─── RECORD EXCERPTS ───

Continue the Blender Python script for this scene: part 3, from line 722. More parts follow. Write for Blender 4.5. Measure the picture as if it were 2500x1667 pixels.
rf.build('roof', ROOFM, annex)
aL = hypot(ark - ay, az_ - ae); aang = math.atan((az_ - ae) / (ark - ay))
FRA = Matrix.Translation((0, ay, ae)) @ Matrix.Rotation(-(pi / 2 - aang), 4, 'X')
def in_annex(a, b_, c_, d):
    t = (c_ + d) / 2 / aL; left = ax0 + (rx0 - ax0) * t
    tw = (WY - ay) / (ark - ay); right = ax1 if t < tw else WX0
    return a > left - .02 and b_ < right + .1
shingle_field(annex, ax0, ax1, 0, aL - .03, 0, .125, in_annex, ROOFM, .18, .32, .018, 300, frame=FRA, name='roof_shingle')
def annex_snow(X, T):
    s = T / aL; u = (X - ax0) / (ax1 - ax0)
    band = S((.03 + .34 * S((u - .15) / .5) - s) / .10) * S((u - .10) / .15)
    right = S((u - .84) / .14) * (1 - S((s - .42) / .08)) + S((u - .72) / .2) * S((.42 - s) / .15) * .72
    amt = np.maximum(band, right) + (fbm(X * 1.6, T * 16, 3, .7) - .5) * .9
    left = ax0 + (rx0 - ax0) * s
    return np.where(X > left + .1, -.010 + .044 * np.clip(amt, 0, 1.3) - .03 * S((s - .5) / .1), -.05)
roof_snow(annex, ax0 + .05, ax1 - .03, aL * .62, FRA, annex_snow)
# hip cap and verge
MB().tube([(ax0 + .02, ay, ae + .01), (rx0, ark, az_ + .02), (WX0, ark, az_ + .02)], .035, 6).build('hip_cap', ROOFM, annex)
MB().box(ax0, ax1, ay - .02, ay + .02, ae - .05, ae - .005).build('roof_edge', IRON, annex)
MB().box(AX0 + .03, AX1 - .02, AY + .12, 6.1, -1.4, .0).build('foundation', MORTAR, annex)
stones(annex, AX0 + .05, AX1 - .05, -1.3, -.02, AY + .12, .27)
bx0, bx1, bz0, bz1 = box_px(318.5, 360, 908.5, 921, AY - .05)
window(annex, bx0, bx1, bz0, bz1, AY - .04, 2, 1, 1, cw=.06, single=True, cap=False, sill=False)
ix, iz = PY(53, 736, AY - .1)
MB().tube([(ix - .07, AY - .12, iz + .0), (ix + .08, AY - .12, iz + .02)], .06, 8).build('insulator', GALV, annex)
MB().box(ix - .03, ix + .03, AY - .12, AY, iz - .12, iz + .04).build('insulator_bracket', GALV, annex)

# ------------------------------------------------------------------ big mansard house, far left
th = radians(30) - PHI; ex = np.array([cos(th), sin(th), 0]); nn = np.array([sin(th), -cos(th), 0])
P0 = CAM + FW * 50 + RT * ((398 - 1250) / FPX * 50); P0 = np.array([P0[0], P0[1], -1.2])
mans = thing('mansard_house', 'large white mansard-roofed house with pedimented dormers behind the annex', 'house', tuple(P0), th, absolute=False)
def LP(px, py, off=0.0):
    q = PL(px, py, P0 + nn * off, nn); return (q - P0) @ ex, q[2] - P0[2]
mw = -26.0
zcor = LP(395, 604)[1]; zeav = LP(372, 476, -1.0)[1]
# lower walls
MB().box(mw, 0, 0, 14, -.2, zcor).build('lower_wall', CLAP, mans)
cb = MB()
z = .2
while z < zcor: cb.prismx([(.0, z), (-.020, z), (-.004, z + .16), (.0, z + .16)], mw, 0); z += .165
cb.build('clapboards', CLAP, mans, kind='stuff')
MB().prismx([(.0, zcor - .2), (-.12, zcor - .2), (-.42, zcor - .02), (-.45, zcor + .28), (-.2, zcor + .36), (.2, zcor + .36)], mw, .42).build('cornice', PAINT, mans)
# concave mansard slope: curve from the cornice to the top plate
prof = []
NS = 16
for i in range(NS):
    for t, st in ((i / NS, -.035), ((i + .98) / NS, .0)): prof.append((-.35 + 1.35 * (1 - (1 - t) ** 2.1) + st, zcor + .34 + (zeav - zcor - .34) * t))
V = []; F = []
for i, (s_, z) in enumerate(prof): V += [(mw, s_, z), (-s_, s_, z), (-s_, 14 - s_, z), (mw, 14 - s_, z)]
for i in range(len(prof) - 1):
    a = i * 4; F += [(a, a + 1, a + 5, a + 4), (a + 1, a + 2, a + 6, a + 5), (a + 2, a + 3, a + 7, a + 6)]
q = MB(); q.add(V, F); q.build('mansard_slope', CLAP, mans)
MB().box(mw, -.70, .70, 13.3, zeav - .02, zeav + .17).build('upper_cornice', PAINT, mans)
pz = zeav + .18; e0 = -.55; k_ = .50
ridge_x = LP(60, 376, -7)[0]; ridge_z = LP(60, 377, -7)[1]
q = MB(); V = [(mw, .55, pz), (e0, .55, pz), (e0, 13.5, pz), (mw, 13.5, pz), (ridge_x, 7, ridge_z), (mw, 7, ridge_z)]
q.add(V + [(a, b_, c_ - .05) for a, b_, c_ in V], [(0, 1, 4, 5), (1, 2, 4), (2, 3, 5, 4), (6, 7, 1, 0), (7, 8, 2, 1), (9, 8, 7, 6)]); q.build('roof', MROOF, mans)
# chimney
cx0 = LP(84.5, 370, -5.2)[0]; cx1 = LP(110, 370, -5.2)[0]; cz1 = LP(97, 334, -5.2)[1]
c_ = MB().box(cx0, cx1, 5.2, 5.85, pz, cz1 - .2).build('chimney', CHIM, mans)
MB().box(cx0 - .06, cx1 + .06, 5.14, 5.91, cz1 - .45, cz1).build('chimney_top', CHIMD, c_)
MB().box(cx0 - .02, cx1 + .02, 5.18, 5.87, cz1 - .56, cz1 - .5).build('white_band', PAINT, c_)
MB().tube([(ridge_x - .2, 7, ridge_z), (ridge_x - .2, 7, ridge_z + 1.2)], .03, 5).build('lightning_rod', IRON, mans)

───
─── RECORD EXCERPTS ───

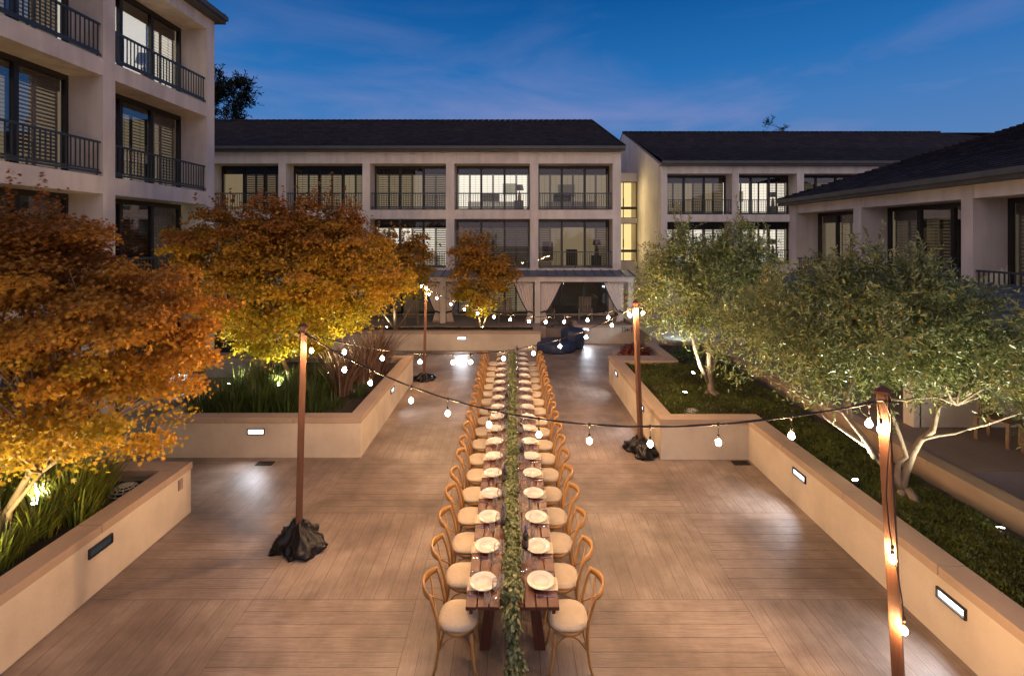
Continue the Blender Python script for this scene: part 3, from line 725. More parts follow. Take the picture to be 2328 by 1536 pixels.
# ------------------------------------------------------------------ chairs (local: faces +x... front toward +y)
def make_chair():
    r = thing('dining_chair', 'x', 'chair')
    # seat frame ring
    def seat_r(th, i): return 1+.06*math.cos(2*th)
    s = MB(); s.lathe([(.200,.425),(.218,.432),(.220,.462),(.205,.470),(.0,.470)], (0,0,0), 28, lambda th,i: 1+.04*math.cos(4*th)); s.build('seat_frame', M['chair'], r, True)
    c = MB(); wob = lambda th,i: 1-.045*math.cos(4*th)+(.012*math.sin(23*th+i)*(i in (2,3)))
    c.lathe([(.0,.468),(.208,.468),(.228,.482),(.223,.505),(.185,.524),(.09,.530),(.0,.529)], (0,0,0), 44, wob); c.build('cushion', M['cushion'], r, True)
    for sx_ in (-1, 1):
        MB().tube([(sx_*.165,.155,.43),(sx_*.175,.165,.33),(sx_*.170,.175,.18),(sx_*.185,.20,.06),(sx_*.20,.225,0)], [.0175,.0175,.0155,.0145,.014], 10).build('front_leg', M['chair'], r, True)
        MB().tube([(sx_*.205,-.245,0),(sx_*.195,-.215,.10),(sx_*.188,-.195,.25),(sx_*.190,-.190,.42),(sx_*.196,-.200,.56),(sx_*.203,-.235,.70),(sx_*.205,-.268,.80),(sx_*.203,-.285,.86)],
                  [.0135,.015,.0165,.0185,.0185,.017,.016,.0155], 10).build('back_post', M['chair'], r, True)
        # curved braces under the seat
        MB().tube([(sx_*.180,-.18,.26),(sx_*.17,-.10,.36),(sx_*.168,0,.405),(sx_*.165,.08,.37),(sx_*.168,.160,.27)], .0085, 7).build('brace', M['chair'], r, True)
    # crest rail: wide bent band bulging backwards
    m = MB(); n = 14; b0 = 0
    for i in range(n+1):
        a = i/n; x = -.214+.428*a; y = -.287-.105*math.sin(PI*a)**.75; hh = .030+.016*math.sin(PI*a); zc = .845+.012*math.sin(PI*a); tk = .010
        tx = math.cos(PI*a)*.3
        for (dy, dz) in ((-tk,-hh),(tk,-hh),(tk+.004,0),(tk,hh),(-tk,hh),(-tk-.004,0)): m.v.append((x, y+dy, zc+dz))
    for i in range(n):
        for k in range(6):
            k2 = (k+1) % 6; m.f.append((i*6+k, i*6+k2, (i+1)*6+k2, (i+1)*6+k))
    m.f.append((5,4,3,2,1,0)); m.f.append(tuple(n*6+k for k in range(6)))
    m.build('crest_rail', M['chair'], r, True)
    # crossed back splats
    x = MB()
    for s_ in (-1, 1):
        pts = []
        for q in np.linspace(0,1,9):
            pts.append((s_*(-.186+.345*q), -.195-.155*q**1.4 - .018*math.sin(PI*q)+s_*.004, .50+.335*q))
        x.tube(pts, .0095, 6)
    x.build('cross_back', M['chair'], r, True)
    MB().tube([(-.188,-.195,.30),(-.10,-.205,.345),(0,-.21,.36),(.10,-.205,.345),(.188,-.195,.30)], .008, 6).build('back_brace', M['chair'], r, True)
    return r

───

* [YOUR INSTRUCTIONS]
Scan the data for the word "More" and copy every line where it shows up.

* [CORRECT OUTPUT]
Continue the Blender Python script for this scene: part 3, from line 722. More parts follow. Write for Blender 4.5. Measure the picture as if it were 2500x1667 pixels.
Continue the Blender Python script for this scene: part 3, from line 725. More parts follow. Take the picture to be 2328 by 1536 pixels.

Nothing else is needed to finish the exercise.